Os artistas do Modernismo não diferem de seus antecessores e até intensificam, pela pesquisa das origens brasileiras, a apropriação da herança trovadoresca medieval. Nas palavras de MALEVAL (1999, p. 03), “essa apropriação redundou também na recriação de numerosas cantigas de amigo paralelísticas que, como sabemos, é o mais autóctone dos gêneros dos Cancioneiros medievais”. Segundo a autora, no início do século XX houve um movimento artístico denominado neotrovadorismo que teve como expoentes escritores brasileiros de renome, como Guilherme de Almeida, Manuel Bandeira e Augusto Meyer.

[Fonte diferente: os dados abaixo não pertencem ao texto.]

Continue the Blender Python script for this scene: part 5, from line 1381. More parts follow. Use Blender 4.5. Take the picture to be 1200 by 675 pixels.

É também consenso para a crítica literária a presença de marcas ibéricas na poética de Cecília Meireles, notadas na escolha do tipo de metro, na cadência dos seus versos melódicos e na estrofação com preferência para as quadras e sextilhas ora em dísticos, ora em tercetos.

A cantiga lírica ibérica resgatada ao longo da história da formação de uma cultura brasileira de inspiração européia, segundo a maior parte dos estudos já realizados sobre o assunto, é a que a que se filia aos trovadores provençais do Sul da França, região que, a partir do século XII, se tornou um centro difusor da atividade poética. De onde D. Diniz declara a influência: “Quer eu em maneira de proençal/ fazer agora un cantar d amor” nos seus galanteios amorosos “e querreimuit i loar mia senhor”.

Para o trovador provençal, o amor equivale a um princípio e, ainda que seja inatingível, não espera recompensas. Da temática e da posição assumida pelo eu-lírico, em relação à pessoa amada, é que as cantigas líricas são classificadas, como sendo cantiga de amigo ou de amor.